First, Candace and I stopped at Spokes and Strings to make a minor repair on my bike. There we met Nita Zackson, Ann Hall and Joan Redican, three women from Bellerose, Queens, who were deep into a long ride that would take them over several major bridges in the city. "It is amazing how easy it is to ride a bike in New York now," said Ms. Zackson, 59, a Y.M.C.A. wellness coordinator. "It just seems to get better and better. Now you can go practically anywhere."

Inspired, we set off despite threatening clouds. We started at the Williamsburg Bridge, which has a terrific path except for one problem - huge bumps that have caused several cyclists to crash.

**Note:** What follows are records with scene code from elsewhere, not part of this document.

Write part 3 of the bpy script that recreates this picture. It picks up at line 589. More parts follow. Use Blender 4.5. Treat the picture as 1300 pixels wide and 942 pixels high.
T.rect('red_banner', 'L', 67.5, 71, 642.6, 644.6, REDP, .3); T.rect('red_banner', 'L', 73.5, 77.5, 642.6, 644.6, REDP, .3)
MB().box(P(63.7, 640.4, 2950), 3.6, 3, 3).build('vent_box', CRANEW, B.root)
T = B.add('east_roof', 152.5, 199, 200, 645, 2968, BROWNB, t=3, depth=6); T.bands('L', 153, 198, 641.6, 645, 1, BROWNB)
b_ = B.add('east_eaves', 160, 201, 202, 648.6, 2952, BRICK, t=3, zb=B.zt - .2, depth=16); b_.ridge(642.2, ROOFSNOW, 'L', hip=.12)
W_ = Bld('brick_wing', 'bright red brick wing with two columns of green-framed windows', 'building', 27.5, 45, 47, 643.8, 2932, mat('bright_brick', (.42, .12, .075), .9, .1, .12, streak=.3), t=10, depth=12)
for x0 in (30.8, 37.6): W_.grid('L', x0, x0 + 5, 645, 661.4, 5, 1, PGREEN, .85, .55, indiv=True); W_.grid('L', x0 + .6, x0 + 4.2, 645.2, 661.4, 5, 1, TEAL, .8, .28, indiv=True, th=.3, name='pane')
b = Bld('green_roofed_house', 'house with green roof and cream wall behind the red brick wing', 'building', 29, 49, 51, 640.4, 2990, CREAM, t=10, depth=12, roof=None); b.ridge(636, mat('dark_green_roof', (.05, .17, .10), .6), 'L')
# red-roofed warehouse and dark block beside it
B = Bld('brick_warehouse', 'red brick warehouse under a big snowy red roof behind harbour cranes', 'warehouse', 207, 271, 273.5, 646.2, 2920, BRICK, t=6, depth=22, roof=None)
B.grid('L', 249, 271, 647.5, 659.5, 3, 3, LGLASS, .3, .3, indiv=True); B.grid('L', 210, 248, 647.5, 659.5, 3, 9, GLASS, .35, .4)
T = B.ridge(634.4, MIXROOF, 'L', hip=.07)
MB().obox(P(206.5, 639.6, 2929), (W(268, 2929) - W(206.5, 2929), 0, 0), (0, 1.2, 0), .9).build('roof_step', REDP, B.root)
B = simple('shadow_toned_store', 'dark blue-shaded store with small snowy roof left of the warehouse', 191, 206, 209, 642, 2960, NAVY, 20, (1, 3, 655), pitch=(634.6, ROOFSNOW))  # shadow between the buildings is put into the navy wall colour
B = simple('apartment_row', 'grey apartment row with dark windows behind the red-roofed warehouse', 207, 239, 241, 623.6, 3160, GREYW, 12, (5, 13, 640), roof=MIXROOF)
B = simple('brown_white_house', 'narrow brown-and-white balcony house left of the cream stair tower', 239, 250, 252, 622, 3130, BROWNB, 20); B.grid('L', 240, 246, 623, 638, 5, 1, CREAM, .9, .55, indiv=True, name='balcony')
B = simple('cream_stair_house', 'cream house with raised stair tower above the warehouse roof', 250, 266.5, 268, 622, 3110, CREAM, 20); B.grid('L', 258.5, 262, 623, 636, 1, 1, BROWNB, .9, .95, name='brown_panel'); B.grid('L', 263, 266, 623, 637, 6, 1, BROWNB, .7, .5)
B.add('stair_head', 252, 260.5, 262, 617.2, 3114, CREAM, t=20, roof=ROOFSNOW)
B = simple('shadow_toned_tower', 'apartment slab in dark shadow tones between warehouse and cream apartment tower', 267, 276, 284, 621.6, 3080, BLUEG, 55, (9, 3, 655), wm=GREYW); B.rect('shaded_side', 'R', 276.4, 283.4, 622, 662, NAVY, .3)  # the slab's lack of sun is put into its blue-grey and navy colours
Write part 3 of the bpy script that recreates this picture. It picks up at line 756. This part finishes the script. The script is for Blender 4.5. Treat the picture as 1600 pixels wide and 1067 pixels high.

The East River path in Manhattan is a sorry mirror image of the Hudson River path. It is rutted, impossibly narrow in spots, and in Midtown it ends abruptly, spilling riders into a chaotic intersection off the F.D.R. Drive. Though the path continues uptown after 59th Street, we never got back on because the signs were confusing. Instead, we took First Avenue to the Willis Avenue Bridge. Here again, signs were sorely needed to help a cyclist cross the bridge safely, and it took considerable trial and error to figure out which side to use.

The bike lane system in the Bronx, as in the rest of the city, can charitably be described as incomplete. We followed a bike path on Prospect Avenue until it ended just past Boston Road, then muddled our way through Crotona Park and over to the zoo.

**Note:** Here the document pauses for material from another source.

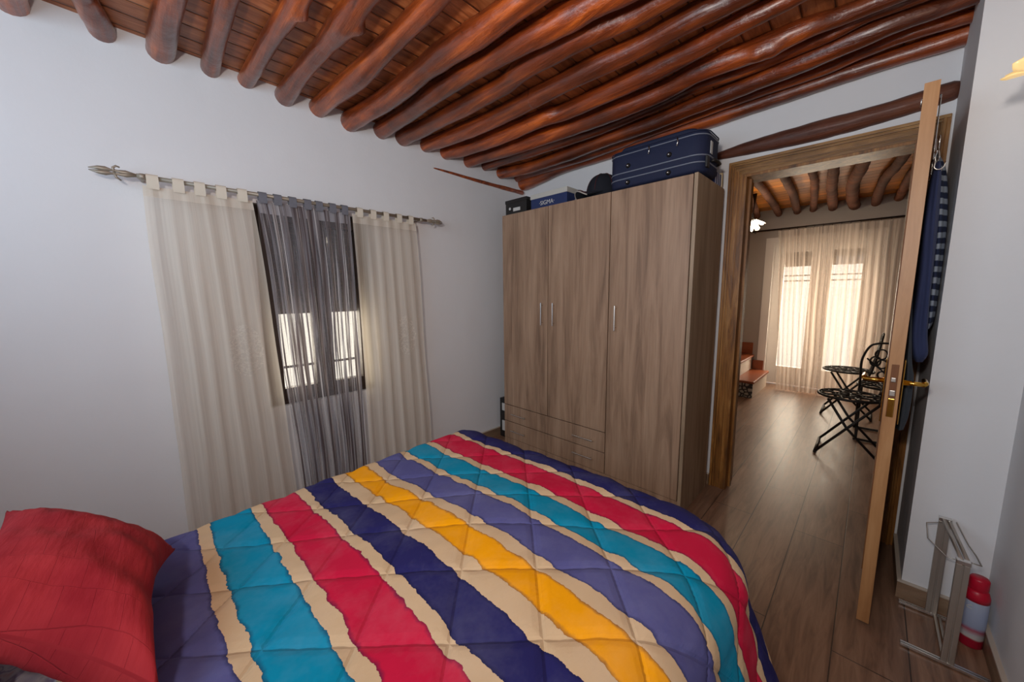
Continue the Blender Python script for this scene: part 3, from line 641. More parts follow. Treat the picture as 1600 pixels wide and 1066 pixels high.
# caps
def cap(name, loc, rz, label, mats, scale=1.0):
    r = empty(name, loc, label, 'cap', rz=rz); bm = bmesh.new()
    prof = []
    for k in range(13):
        a = math.radians(k*90/12); prof.append((.092*math.cos(a)**.75 if k < 12 else .001, .012+.118*math.sin(a)))
    lathe(bm, [(.09, 0)]+prof, 32)
    for v in bm.verts: v.co = Vector((v.co.x*.9, v.co.y*1.08, v.co.z))*scale
    link('crown', bm, mats[0], r, True)
    link('button', lathe(bmesh.new(), [(.009*scale, 0), (.009*scale, .004*scale), (.004*scale, .008*scale)], 12, (0, 0, .127*scale)), mats[1], r, True)
    for k in range(3):
        a = math.radians(k*60+15); pts = []
        for j in range(-10, 11):
            e = math.radians(90-abs(j)*8.2); sg = 1 if j >= 0 else -1
            pts.append((sg*math.cos(a)*.0935*math.cos(e)**.75*.9*scale, sg*math.sin(a)*.0935*math.cos(e)**.75*1.08*scale, (.0135+.118*math.sin(e))*scale))
        link('seam', T(pts, .0016*scale, 5), mats[1], r)
    b2 = bmesh.new(); n = 18; A_, B_, C_, D_ = [], [], [], []
    for k in range(n+1):
        a = math.radians(-78+156*k/n); u = math.cos(a)
        xi, yi = .083*math.sin(a), -.095*math.cos(a); xo, yo = .088*math.sin(a), -(.095+.072*max(0, math.cos(a))**.6)*1.0+.0
        zo = .014+.016*u-.030*(math.sin(a)**2)*.8; zi = .016+.004*u
        A_.append(b2.verts.new((xi*scale, yi*scale, zi*scale))); B_.append(b2.verts.new((xo*scale, yo*scale if u > .2 else yi*scale, zo*scale)))
        C_.append(b2.verts.new((xi*scale, yi*scale, (zi-.005)*scale))); D_.append(b2.verts.new((xo*scale, yo*scale if u > .2 else yi*scale, (zo-.005)*scale)))
    for k in range(n):
        b2.faces.new((A_[k], A_[k+1], B_[k+1], B_[k])); b2.faces.new((C_[k], C_[k+1], D_[k+1], D_[k])); b2.faces.new((B_[k], B_[k+1], D_[k+1], D_[k]))
    edge = [v.co.copy()+Vector((0, 0, -.0025)) for v in B_]
    br = link('brim', b2, mats[0], r, True)
    link('brim_piping', T([tuple(v) for v in edge], .004, 6), mats[2], br, True)
    link('brim_stitching', T([(v.x*.93, v.y*.93, v.z+.008) for v in edge], .0022, 6), mats[1], br, True)
    return r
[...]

As we passed the polar bears, it started pouring. Determined to make it home on our bikes, we took Fordham Road to the University Heights Bridge into Inwood, barely escaping being mowed down at the bridge entrance, where again no signs indicated where the bike path was.

Candace gave up when we got to the A train in Inwood. But I pressed on. At first it seemed I had made a terrible mistake. The rain intensified, soaking me as I ground my way down the deserted West Side path. But there were compensations. Sure, I would have been dry on the subway. But I would not have seen how New Jersey floated like a shrouded outline, ethereal across the Hudson, nor the way a blanket of clouds muffled Manhattan's spiky skyline. I had the path to myself, and I sped up.

As I exited on the Brooklyn side of the Manhattan Bridge, my cellphone rang. It was Candace, who had just arrived home. I checked my odometer: I had traveled 42 miles, more than 200 total for the week. I was sopping wet, chilled to the bone and exhausted. I had never felt better. I stashed my phone in my backpack, threw my leg over my bike, and rode home.

Though calling New York bike-friendly would be a stretch, the frosty relationship between city and bike has thawed. Adrian Benepe, the city's parks commissioner and a lifelong cyclist, told me that one day he hoped to see ribbons of green joining the city's neighborhoods, a seamless network for cycling and nonmotorized forms of transportation.

This is a cyclist's dream. Clearly the city isn't there yet, but it has progressed. Or, as Mr. Benepe put it, pun perhaps intended, "We are on the right path."